Selina Finance has secured two new funding lines, one with Vanquis Bank and the other with Waterfall Asset Management.

Selina says the new funding enhances its flexibility in pricing and allows it to explore future products due to a significant increase in lending volume capacity.

With this funding announcement, Selina is updating rates across its second charge product range. Selina is also switching credit bureaus from Experian to Equifax to facilitate further automation of decisioning and underwriting.

The lender is also strengthening its broker BDM coverage with Harriet Merriman joining as business development manager, taking on responsibility for Selina's key master broker accounts in the south of England and Wales. Harriet spent the last six years at secured lender Central Trust in various roles, most recently as their southern BDM.

Since its establishment in 2019, Selina has expanded its product offerings beyond its flagship Home Equity Line of Credit (HELOC) product, introduced in 2021 and designed for borrowers who require gradual or flexible funding over time (e.g. for large-scale home improvements or school fees). The current product range includes Selina’s standard term loan offering with two and five-year fixed options and no ERC products, available up to a maximum loan-to-value of 85%.

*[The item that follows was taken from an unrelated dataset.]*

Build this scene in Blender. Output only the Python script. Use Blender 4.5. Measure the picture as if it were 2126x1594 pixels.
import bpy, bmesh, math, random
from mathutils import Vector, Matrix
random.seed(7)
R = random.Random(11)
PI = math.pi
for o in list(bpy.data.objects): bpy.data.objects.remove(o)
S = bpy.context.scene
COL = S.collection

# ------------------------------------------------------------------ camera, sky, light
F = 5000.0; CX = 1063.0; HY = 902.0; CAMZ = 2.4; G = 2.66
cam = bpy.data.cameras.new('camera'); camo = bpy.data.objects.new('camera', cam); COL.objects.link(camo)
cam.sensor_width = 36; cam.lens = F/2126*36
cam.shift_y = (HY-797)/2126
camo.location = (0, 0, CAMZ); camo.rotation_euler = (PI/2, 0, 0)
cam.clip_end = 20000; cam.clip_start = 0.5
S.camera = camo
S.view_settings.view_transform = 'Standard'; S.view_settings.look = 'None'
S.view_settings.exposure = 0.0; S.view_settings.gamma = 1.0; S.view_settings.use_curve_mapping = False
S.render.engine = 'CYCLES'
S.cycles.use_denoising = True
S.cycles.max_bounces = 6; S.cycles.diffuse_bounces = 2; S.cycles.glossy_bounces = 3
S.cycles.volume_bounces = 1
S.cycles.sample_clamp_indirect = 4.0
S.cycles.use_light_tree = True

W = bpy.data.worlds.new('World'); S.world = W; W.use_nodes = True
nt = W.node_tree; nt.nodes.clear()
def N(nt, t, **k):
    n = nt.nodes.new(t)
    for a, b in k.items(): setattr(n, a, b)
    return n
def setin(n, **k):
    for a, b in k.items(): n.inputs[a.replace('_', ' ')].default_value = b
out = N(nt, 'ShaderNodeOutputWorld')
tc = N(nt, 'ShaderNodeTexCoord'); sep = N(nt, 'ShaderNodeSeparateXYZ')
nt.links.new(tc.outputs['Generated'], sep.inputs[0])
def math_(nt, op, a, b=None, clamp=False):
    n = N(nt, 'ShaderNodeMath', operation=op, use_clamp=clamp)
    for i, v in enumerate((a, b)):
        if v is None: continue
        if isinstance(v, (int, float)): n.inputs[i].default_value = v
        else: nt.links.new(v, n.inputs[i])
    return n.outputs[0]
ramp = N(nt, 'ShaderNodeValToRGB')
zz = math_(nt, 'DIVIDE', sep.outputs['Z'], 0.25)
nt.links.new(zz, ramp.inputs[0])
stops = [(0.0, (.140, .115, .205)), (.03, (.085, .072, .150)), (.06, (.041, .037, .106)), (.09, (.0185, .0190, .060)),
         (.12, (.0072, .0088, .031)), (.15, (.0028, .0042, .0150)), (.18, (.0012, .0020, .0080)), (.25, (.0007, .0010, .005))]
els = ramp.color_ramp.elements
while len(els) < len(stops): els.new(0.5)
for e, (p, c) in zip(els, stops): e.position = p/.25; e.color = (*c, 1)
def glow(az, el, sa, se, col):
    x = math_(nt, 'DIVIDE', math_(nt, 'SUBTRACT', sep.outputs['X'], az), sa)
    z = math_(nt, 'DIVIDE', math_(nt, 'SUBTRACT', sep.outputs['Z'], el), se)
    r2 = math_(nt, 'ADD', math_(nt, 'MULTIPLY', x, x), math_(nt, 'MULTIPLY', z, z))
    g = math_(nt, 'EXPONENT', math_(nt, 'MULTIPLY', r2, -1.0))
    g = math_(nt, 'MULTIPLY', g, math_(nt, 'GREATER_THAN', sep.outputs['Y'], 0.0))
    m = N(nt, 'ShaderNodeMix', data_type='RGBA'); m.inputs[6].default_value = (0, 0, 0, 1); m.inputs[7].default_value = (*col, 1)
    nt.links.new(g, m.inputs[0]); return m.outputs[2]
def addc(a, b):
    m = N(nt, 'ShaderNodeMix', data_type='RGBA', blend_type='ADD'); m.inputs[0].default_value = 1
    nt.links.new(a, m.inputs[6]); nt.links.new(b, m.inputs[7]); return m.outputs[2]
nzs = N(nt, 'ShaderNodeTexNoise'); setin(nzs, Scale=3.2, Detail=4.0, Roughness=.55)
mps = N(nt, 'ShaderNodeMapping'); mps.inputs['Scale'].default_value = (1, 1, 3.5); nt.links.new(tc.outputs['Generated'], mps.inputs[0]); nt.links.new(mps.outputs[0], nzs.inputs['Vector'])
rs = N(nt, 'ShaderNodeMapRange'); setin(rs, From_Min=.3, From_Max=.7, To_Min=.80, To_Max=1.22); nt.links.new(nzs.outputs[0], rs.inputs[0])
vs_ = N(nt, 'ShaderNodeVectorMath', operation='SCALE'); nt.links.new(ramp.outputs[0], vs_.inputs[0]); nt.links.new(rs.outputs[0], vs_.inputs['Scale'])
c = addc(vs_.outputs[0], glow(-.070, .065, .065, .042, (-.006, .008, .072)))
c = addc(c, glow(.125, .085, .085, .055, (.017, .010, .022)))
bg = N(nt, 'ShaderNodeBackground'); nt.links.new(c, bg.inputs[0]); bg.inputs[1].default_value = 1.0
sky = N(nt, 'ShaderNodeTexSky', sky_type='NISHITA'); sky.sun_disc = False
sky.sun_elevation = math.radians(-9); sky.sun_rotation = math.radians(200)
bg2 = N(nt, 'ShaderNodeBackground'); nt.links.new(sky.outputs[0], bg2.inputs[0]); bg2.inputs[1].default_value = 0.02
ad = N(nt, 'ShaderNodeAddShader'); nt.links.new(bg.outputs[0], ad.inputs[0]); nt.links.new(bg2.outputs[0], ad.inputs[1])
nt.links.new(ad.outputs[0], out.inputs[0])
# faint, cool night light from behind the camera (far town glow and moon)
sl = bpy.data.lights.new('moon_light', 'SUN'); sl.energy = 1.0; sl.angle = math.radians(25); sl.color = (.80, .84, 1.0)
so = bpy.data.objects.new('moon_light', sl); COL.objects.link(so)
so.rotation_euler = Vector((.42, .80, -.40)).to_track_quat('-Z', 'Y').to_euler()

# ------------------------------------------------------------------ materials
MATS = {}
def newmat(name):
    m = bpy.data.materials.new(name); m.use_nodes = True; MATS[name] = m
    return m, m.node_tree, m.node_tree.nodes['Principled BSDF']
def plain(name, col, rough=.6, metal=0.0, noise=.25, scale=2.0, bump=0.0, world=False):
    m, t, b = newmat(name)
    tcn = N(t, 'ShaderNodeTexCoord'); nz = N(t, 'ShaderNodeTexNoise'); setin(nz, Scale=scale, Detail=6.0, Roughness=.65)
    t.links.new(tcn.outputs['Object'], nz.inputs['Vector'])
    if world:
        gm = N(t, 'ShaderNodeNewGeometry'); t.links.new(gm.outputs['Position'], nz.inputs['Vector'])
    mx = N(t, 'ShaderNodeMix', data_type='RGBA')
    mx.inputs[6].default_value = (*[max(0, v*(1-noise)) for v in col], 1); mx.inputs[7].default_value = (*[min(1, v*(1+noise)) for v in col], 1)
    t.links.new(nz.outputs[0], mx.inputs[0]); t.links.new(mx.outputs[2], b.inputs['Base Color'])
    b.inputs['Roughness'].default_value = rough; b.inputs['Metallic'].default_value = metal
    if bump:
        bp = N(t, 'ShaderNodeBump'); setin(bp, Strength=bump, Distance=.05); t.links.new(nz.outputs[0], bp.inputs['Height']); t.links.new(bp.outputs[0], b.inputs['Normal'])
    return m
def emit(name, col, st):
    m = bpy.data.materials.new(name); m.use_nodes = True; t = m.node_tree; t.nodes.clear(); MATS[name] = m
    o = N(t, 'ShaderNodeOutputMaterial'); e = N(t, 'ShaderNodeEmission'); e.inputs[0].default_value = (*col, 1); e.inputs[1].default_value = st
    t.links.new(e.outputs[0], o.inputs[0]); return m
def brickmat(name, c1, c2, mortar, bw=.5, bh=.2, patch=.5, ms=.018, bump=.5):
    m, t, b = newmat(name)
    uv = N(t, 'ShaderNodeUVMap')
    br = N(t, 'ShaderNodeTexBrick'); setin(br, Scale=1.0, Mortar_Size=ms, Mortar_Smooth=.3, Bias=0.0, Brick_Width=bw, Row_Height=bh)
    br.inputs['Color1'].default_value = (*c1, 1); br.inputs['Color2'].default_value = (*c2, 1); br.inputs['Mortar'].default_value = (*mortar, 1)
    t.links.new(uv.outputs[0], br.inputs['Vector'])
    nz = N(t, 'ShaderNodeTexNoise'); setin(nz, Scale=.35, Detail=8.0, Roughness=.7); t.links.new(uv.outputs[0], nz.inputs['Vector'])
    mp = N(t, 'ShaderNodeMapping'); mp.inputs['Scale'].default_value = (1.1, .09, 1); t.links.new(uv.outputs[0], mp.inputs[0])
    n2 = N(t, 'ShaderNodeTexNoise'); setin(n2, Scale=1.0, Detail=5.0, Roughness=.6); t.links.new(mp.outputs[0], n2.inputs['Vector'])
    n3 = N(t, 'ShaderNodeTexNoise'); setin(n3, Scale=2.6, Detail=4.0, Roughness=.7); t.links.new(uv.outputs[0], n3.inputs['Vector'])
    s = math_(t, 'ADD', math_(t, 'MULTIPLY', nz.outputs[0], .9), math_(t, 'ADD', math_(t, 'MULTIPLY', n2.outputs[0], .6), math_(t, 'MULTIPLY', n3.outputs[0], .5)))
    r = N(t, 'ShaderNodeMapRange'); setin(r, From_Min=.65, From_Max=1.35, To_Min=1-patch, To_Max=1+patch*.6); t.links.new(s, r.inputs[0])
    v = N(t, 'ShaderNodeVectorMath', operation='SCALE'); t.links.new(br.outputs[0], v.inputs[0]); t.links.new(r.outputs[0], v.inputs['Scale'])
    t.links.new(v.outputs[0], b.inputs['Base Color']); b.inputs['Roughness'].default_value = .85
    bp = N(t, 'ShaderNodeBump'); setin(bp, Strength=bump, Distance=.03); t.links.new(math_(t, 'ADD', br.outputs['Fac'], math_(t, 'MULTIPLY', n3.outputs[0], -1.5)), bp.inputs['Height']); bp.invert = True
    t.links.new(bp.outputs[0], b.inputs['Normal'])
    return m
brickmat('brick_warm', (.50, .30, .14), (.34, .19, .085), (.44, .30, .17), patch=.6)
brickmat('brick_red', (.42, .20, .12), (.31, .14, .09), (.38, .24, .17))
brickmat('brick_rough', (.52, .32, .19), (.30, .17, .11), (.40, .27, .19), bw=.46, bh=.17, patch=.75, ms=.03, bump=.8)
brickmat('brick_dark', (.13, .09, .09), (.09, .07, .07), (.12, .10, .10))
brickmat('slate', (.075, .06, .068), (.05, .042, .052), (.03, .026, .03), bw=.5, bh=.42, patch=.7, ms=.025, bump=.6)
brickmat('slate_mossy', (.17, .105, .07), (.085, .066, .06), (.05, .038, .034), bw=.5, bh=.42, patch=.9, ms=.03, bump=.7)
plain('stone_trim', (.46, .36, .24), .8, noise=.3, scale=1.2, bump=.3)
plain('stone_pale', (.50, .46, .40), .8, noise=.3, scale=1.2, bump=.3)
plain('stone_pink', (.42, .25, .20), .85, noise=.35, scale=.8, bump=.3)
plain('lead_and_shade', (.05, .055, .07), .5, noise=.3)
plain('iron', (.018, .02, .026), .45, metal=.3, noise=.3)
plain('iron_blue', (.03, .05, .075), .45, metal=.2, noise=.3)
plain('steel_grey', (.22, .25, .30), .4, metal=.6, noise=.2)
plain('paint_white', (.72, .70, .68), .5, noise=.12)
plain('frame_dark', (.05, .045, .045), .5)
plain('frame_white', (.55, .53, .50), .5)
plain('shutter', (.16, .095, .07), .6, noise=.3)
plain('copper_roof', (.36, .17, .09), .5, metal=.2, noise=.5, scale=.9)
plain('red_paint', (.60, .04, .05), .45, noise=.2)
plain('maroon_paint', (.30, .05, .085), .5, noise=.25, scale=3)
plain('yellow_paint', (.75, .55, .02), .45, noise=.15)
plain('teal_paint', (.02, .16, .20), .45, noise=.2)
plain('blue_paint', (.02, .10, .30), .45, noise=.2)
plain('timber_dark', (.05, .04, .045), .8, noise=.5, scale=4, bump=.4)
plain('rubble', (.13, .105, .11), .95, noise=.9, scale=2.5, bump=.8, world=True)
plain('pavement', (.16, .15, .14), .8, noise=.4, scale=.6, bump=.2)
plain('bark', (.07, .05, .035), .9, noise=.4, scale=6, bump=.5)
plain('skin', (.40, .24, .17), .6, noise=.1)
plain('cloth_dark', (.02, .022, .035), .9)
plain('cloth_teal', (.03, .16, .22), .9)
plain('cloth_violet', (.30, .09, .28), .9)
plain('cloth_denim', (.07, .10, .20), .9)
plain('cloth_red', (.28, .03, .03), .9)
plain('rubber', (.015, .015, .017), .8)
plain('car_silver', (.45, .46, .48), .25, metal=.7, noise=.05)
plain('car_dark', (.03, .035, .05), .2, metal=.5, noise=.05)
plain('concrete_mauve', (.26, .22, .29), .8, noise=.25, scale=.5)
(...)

Over the past 12 months, Selina has invested in streamlining its broker and customer experience, including e-signatures on all offer documents, faster and more automated underwriting processes, and an expanded underwriting team in its Manchester office.

Recently, Selina announced the ability to fund before first charge consent has been received where the loan meets specific criteria. The lender currently offers SLAs of around three hours for new packs from brokers, with e-signatures and the availability of AVM valuations up to 85%, enabling application turnaround to completion periods of days.

Darvish Heshejin, VP of growth at Selina Finance, said: “I'm delighted to announce the transition of our funding structure and the reduction of our second charge mortgage rates. We're more confident than ever with our product, service and technology proposition and look forward to growing with our partners in 2024.”